* [Written task]:
Which lines run from the first one up to and including the one with "m = MB(); m.box(x"? Print exactly those.

* [Recorded data]:
--------------------------------------------------
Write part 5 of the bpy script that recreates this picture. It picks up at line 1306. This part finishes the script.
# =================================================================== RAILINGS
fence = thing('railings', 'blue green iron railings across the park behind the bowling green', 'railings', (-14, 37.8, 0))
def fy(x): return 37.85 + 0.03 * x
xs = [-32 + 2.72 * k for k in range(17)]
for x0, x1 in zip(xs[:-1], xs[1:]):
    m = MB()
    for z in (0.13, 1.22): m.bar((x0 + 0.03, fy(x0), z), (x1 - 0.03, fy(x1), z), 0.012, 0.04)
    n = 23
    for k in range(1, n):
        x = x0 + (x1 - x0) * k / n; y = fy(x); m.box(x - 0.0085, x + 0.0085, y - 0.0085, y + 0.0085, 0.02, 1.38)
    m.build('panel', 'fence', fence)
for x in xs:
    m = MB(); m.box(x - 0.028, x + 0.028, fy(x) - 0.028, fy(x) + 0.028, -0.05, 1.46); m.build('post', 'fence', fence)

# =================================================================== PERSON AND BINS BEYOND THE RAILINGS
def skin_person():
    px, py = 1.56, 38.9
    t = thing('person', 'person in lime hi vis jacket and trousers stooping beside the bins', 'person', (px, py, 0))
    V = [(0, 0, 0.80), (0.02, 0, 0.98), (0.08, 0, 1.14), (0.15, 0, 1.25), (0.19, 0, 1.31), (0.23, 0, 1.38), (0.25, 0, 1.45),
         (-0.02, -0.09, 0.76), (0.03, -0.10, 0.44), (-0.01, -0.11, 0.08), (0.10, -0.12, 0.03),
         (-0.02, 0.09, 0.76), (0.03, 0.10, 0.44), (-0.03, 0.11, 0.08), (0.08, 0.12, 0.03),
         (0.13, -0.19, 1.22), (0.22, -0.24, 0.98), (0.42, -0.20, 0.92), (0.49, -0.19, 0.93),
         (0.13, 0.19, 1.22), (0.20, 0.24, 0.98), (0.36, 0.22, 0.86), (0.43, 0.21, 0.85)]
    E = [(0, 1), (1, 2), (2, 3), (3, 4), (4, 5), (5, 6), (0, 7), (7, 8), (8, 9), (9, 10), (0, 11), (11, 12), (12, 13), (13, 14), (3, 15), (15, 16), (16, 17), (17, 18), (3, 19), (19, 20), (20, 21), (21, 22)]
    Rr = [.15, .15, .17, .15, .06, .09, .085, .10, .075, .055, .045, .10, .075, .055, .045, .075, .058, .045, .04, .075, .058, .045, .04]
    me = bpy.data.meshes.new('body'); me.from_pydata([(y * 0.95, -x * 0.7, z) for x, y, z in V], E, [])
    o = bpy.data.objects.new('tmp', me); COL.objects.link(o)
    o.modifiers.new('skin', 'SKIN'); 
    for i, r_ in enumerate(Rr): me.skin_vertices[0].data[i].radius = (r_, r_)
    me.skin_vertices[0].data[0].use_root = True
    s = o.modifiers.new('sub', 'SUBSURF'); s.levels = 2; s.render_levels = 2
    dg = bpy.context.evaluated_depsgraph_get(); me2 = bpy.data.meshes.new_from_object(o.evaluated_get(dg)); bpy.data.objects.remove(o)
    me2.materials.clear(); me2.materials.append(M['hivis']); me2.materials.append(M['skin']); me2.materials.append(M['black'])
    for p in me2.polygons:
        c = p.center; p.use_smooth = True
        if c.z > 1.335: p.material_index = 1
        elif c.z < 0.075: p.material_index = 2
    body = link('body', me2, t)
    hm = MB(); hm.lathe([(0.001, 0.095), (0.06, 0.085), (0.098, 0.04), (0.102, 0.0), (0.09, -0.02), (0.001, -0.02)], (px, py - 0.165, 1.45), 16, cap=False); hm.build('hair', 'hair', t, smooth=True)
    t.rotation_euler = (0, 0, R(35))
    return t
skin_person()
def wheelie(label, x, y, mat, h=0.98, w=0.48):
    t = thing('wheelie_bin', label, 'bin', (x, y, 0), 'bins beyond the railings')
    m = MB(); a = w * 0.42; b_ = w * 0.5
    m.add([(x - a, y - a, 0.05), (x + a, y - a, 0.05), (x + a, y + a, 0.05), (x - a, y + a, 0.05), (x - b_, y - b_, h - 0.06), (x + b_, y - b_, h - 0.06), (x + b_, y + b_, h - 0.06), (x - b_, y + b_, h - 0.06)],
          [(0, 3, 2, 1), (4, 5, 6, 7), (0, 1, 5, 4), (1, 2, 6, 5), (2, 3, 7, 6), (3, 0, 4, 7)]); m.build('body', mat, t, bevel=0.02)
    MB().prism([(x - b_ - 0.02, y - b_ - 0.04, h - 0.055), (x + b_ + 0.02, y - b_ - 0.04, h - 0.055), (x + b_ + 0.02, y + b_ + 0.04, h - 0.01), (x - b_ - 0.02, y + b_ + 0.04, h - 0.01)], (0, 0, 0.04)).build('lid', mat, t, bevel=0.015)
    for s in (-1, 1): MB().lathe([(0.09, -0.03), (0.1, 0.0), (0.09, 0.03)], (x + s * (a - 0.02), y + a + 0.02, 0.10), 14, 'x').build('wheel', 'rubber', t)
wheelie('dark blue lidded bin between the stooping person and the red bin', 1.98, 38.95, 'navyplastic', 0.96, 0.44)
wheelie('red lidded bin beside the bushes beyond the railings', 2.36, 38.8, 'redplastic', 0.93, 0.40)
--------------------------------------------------
* [Result of this task]:
Write part 5 of the bpy script that recreates this picture. It picks up at line 1306. This part finishes the script.
# =================================================================== RAILINGS
fence = thing('railings', 'blue green iron railings across the park behind the bowling green', 'railings', (-14, 37.8, 0))
def fy(x): return 37.85 + 0.03 * x
xs = [-32 + 2.72 * k for k in range(17)]
for x0, x1 in zip(xs[:-1], xs[1:]):
    m = MB()
    for z in (0.13, 1.22): m.bar((x0 + 0.03, fy(x0), z), (x1 - 0.03, fy(x1), z), 0.012, 0.04)
    n = 23
    for k in range(1, n):
        x = x0 + (x1 - x0) * k / n; y = fy(x); m.box(x - 0.0085, x + 0.0085, y - 0.0085, y + 0.0085, 0.02, 1.38)
    m.build('panel', 'fence', fence)
for x in xs:
    m = MB(); m.box(x - 0.028, x + 0.028, fy(x) - 0.028, fy(x) + 0.028, -0.05, 1.46); m.build('post', 'fence', fence)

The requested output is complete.